Piecewise Linear Functions in CVXPY

Question

I have a convex optimization problem with separable, convex, piecewise linear functions f_i(var_i) each defined by a list of points [(values, costs)] and a couple other terms that are also convex. I'm trying to figure out how two build those piecewise functions in CVXPY.

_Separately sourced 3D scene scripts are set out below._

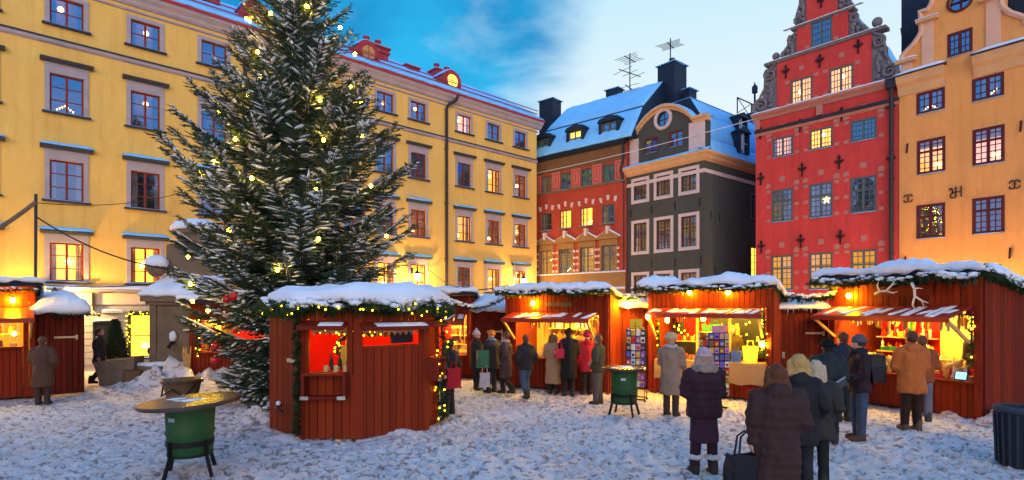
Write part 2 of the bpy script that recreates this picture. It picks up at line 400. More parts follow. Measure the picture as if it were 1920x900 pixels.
    if casing:
        cwid, cm = casing; c = MB(); p = proudcas
        c.box(u0-cwid, u0-.004, -p, .03, z0-.0, z1+.0).box(u1+.004, u1+cwid, -p, .03, z0, z1).box(u0-cwid, u1+cwid, -p-.003, .03, z1+.002, z1+(casetop or cwid))
        if not sill: c.box(u0-cwid, u1+cwid, -p-.003, .03, z0-cwid, z0-.002)
        c.build('casing', M[cm], wn)
    if sill:
        o = cwid+.07; s = MB().box(u0-o, u1+o, -.14, .06, z0-.07, z0-.012); sl = s.build('sill', M[sill], wn)
        if sillsnow:
            sb = MB(); snow_blanket(sb, (u0-o, -.13, z0-.012), (u1+o, -.13, z0-.012), (u1+o, .05, z0-.012), (u0-o, .05, z0-.012), .028, 8, 2, WSEED[0], .01, .01, .05)
            sb.build('snow', M['roofsnow_skyblue'], wn, True)
    elif sillsnow:
        sb = MB(); snow_blanket(sb, (u0, -.05, z0-.004), (u1, -.05, z0-.004), (u1, .05, z0-.004), (u0, .05, z0-.004), .03, 8, 2, WSEED[0], .01, .01, .05)
        sb.build('snow', M['roofsnow_skyblue'], wn, True)
    if hood:
        zh, hm, hs = hood; o = cwid+.13
        hb = MB().prism([(-.26, zh), (-.26, zh+.05), (.02, zh+.13), (.02, zh-.06), (-.14, zh-.06)], u0-o, u1+o, 'x'); hb.build('hood', M[hm], wn)
        if hs:
            sb = MB(); snow_blanket(sb, (u0-o, -.25, zh+.055), (u1+o, -.25, zh+.055), (u1+o, 0, zh+.135), (u0-o, 0, zh+.135), .075, 10, 3, WSEED[0], .02, .01, .08)
            sb.build('snow', M['roofsnow_skyblue'], wn, True)
    return wn
def cornice(name, prof, u0, u1, root, material):
    """profile is a list of (w, z) pairs, w negative outwards"""
    return MB().prism(prof, u0, u1, 'x').build(name, M[material], root)
def drainpipe(root, pts, r=.06, brackets=()):
    mb = MB().tube(pts, r, 8)
    for z in brackets: mb.box(pts[-1][0]-.09, pts[-1][0]+.09, pts[-1][1]-.08, .01, z-.02, z+.02)
    return mb.build('drainpipe', M['drain'], root)
def chimney(root, u0, u1, w0, w1, z0, z1, m='redbrick', pots=0, snow=True, name='chimney'):
    mb = (MB().box(u0, u1, w0, w1, z0, z1).box(u0-.04, u1+.04, w0-.04, w1+.04, z0+.1, z0+.2) if m == 'tin' else MB()).box(u0+.02, u1-.02, w0+.02, w1-.02, z0, z1-.35) if m == 'tin' else MB().box(u0, u1, w0, w1, z0, z1-.35).box(u0-.08, u1+.08, w0-.08, w1+.08, z1-.35, z1-.22).box(u0-.03, u1+.03, w0-.03, w1+.03, z1-.22, z1-.08).box(u0-.12, u1+.12, w0-.12, w1+.12, z1-.08, z1)
    c = mb.build(name, M[m], root)
    if snow:
        sb = MB(); snow_blanket(sb, (u0-.1, w0-.1, z1), (u1+.1, w0-.1, z1), (u1+.1, w1+.1, z1), (u0-.1, w1+.1, z1), .09, 8, 6, int(u0*7) % 50, .02, .01, .2); sb.build('snow', M['roofsnow_skyblue'], c, True)
    for k in range(pots):
        x = u0+(u1-u0)*(k+.5)/pots; MB().lathe([(.16, 0), (.13, .4), (.18, .42), (.18, .5), (.1, .5)], 10, (x, (w0+w1)/2, z1-.01)).build('chimney_pot', M[m], c, True)
    return c
def pick(seq, i): return seq[i % len(seq)]

# ---------------- yellow apartment building along the left
FY = Frame(200, 20.5, 2105); Y0, Y1 = -9.0, 22.25
yb = empty('apartment_building', FY.O, FY.rz, 'long yellow plastered apartment building behind the tall spruce, with lilac window surrounds', 'building')
cols_ = [-5.9, -3.5, -1.14, 1.21, 3.59, 5.95, 8.1, 9.75, 11.45, 13.42, 16.46, 18.64, 20.83]
rowsz = [(12.17, 13.14, 2), (9.12, 10.46, 3), (6.06, 7.46, 3), (3.23, 4.58, 3)]
holes = [(c-.47, c+.47, a, b) for c in cols_ for a, b, _ in rowsz]
shop = [(.70, 1.75, .42, 2.06), (4.2, 6.0, .42, 2.06), (8, 9.6, .42, 2.06), (11.3, 12.9, .42, 2.06), (16, 17.6, .42, 2.06), (19, 20.6, .42, 2.06)]
wall_mb([(Y0, 2.93), (Y1, 2.93), (Y1, 14.0), (Y0, 14.0)], holes, 9.0).build('wall', M['yellow'], yb)
gm = wall_mb([(Y0, 0), (Y1, 0), (Y1, 2.9), (Y0, 2.9)], shop, 9.0, .2)
for k in range(9):
    z = .25+k*.235
    segs = [(Y0, .60), (1.85, 4.1), (6.1, 7.9), (9.7, 11.2), (13.0, 15.9), (17.7, 18.9), (20.7, Y1)] if z < 2.1 and z > .35 else [(Y0, Y1)]
    for a, b in segs: gm.box(a, b, -.03, .001, z, z+.205)
gm.build('ground_floor', M['rustic'], yb)
lit = {(-3.5, 0): 'w', (-1.14, 0): 'l', (1.21, 0): 'l', (13.42, 0): 'l', (16.46, 0): 'p', (11.45, 0): 'l', (-1.14, 1): 'c', (1.21, 1): 'l', (-1.14, 2): 'd', (1.21, 2): 'd', (3.59, 2): 'd', (18.64, 1): 'm', (20.83, 1): 'm',
       (13.42, 2): 'm', (16.46, 2): 'm', (18.64, 2): 'm', (20.83, 2): 'm'}
for ci, c in enumerate(cols_):
    for ri, (a, b, nr) in enumerate(rowsz):
        k = lit.get((c, ri), 'b')
        room, gl, cur, lamp = {'b': ('room_dim', 'glass_blue', pick(['s', 'b', 'bs'], ci+ri), None), 'l': ('room_dim', 'glass_blue', 's', 'ball'), 'w': ('room_warm', 'glass', 's', 'ball'), 'p': ('room_rose', 'glass', 's', 'ball'),
                               'c': ('room_dim', 'glass_blue', 'b', 'candles'), 'd': ('room_dark', 'glass', 's', None), 'm': ('room_warm' if (ci+ri) % 3 == 0 else 'room_dim', 'glass', 'sy', 'ball' if ri == 1 else 'shade')}[k]
        if ri == 3:
            room, gl, cur, lamp = ('room_gold', 'glass_clear', 'sy', 'star' if c < 3 else 'shade')
            if c > 15: room, gl, cur, lamp = ('room_dim' if c < 18 else 'room_warm', 'glass', 'sy', 'ball' if c > 18 else None)
            if c in (-3.5, -1.14): room = 'room_warm'
        window(yb, c-.47, c+.47, a, b, 'sash_red', rows=nr, casing=(.14, 'lilac'), room=room, glass=gl, curtain=cur, lamp=lamp, sill='metal',
               hood=None if ri == 0 else ((b+.42, 'metal', ri > 1) if ri < 3 else (b+.36, 'metal', True)), casetop=.14 if ri == 0 else (.36 if ri < 3 else .30))
for a, b, c0, d in shop:
    window(yb, a, b, c0, d, 'sash_brown', rows=2, cas=1, casing=(.06, 'rustic'), room='room_gold', glass='glass_clear', sill='metal', proudcas=.045, curtain=None, lamp='shade')
cornice('string_course', [(-.02, 11.45), (-.10, 11.5), (-.12, 11.6), (0.02, 11.68), (.02, 11.45)], Y0, Y1, yb, 'lilac')
cornice('string_course', [(-.15, 11.605), (-.15, 11.64), (.02, 11.73), (.02, 11.69)], Y0, Y1, yb, 'metal')
cornice('string_course', [(-.07, 13.42), (-.07, 13.48), (.02, 13.5), (.02, 13.4)], Y0, Y1+.1, yb, 'lilac')
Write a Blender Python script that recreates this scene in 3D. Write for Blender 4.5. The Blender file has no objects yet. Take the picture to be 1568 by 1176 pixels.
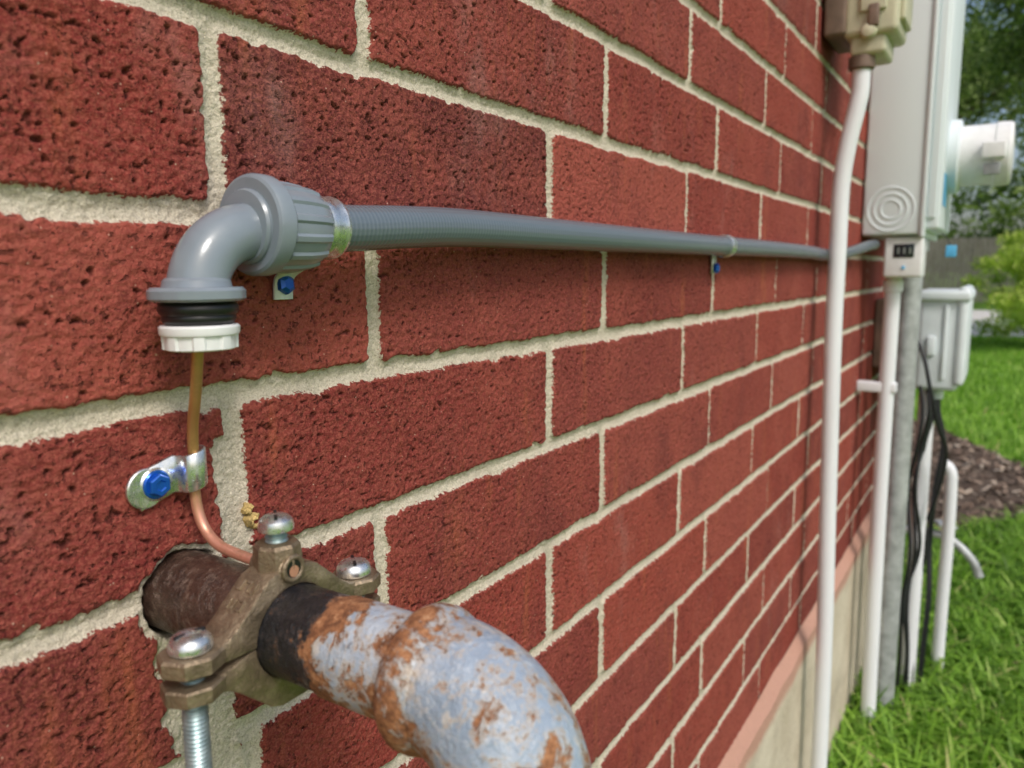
import bpy, bmesh, math, random
import numpy as np
from mathutils import Matrix, Vector
random.seed(7); RS=np.random.RandomState(5)
scn=bpy.context.scene; COL=scn.collection
GZ=-0.24
# ------------------------------------------------------------------ helpers
def link(o,parent=None):
    COL.objects.link(o)
    if parent is not None: o.parent=parent
    return o
def empty(name):
    e=bpy.data.objects.new(name,None); e.empty_display_size=0.05; return link(e)
def npmesh(name,verts,faces,mat=None,parent=None,smooth=False,attrs=None,uv=None):
    verts=np.asarray(verts,dtype=np.float32).reshape(-1,3); faces=np.asarray(faces,dtype=np.int32)
    me=bpy.data.meshes.new(name); k=faces.shape[1]
    me.vertices.add(len(verts)); me.vertices.foreach_set("co",verts.ravel())
    me.loops.add(faces.size); me.loops.foreach_set("vertex_index",faces.ravel())
    me.polygons.add(len(faces)); me.polygons.foreach_set("loop_start",np.arange(0,faces.size,k,dtype=np.int32))
    me.polygons.foreach_set("loop_total",np.full(len(faces),k,dtype=np.int32))
    if smooth: me.polygons.foreach_set("use_smooth",np.ones(len(faces),dtype=bool))
    me.update(calc_edges=True); me.validate()
    if attrs:
        for n,a in attrs.items():
            at=me.attributes.new(n,'FLOAT','POINT'); at.data.foreach_set("value",np.asarray(a,dtype=np.float32).ravel())
    if uv is not None:
        l=me.uv_layers.new(name="UVMap"); l.data.foreach_set("uv",np.asarray(uv,dtype=np.float32)[faces.ravel()].ravel())
    if mat: me.materials.append(mat)
    return link(bpy.data.objects.new(name,me),parent)
def catmull(P,n=8):
    P=[np.array(p,float) for p in P]; Q=[2*P[0]-P[1]]+P+[2*P[-1]-P[-2]]; out=[]
    for i in range(1,len(Q)-2):
        a,b,c,d=Q[i-1:i+3]
        for k in range(n):
            t=k/n; out.append(0.5*((2*b)+(-a+c)*t+(2*a-5*b+4*c-d)*t*t+(-a+3*b-3*c+d)*t**3))
    out.append(P[-1]); return out
def tube(name,P,R,mat,parent=None,seg=24,caps=True,smooth=True,sharp=.7):
    P=[Vector(p) for p in P]; n=len(P)
    if not hasattr(R,'__len__'): R=[R]*n
    R=list(R)+[R[-1]]*max(0,n-len(R))
    T=[(P[min(i+1,n-1)]-P[max(i-1,0)]).normalized() for i in range(n)]
    up=Vector((0,0,1)) if abs(T[0].z)<0.9 else Vector((0,1,0))
    U=(up-T[0]*up.dot(T[0])).normalized(); V=[];UV=[];L=0
    for i in range(n):
        if i: L+=(P[i]-P[i-1]).length
        U=(U-T[i]*U.dot(T[i])).normalized(); W=T[i].cross(U)
        for s in range(seg+1):
            a=2*math.pi*s/seg; q=P[i]+(U*math.cos(a)+W*math.sin(a))*R[i]; V.append(q[:]); UV.append((s/seg,L))
    F=[]
    m=seg+1
    for i in range(n-1):
        for s in range(seg): F.append((i*m+s,i*m+s+1,(i+1)*m+s+1,(i+1)*m+s))
    if caps:
        for i,rev in ((0,True),(n-1,False)):
            c=len(V); V.append(P[i][:]); UV.append((0,0))
            for s in range(0,seg,2):
                q=(c,i*m+s,i*m+s+1,i*m+s+2)
                F.append(q[::-1] if rev else q)
    o=npmesh(name,V,F,mat,parent,smooth,uv=UV)
    bm=bmesh.new(); bm.from_mesh(o.data); bmesh.ops.remove_doubles(bm,verts=bm.verts,dist=1e-6); bmesh.ops.recalc_face_normals(bm,faces=bm.faces)
    for e in bm.edges:
        if len(e.link_faces)==2 and e.calc_face_angle(0)>sharp: e.smooth=False
    bm.to_mesh(o.data); bm.free()
    return o
def lathe(name,prof,origin,axis,mat,parent=None,seg=40,lug=None):
    ax=Vector(axis).normalized(); up=Vector((0,0,1)) if abs(ax.z)<0.9 else Vector((0,1,0))
    U=(up-ax*up.dot(ax)).normalized(); W=ax.cross(U); O=Vector(origin)
    bm=bmesh.new(); rings=[]
    for k,(r,h) in enumerate(prof):
        ring=[]
        for s in range(seg):
            a=2*math.pi*s/seg; rr=r*(lug(a,k) if lug else 1)
            ring.append(bm.verts.new(O+ax*h+(U*math.cos(a)+W*math.sin(a))*rr))
        rings.append(ring)
    for a,b in zip(rings[:-1],rings[1:]):
        for s in range(seg): bm.faces.new((a[s],a[(s+1)%seg],b[(s+1)%seg],b[s]))
    bm.faces.new(rings[0][::-1]); bm.faces.new(rings[-1])
    bmesh.ops.recalc_face_normals(bm,faces=bm.faces)
    for f in bm.faces: f.smooth=True
    for e in bm.edges:
        if e.calc_face_angle(0)>0.5: e.smooth=False
    me=bpy.data.meshes.new(name); bm.to_mesh(me); bm.free(); me.materials.append(mat)
    return link(bpy.data.objects.new(name,me),parent)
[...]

How do I take the below two lists of points and add them to a CVXPY objective as piecewise functions?

import cvxpy as cp
w = cp.Variable(n)

f1_points = [(-5, 10), (-2, -1), (0, 0)]  # -5 <= var1 <= 0  (Convex)
f2_points = [(-4, 5), (0, 0)]  # -4 <= var2 <= 0  (Linear)

f1_cost_function = ...
f2_cost_function = ...
constraints = [cp.sum(w) = 0] + ...
problem = cp.Problem(cp.Minimize(cp.sum([f1_cost_function, f2_cost_function] + ...)), constraints)

Answer 1

If your curve is simple, like in this picture, and your objective function is to minimize y, then you can do this simply by putting constraints like this:

contraints = [y <= f1, y <= f2, y <= f3, y <= f4 ]
objective = cp.minimize(y)

Picture of simple Piece-wise functions for a non-linear curve

Answer 2

So this does not appear directly possible in CVXPY from the list of points. However if the piecewise functions are rewritten as point-slope functions instead of a collection of points, the cvxpy maximum function can be used for to make the piecewise linear function.

f1_functions = [f1_line1, f1_line2, ...]
f1 = cp.maximum(f1_functions)

This is described with an example in the user guide.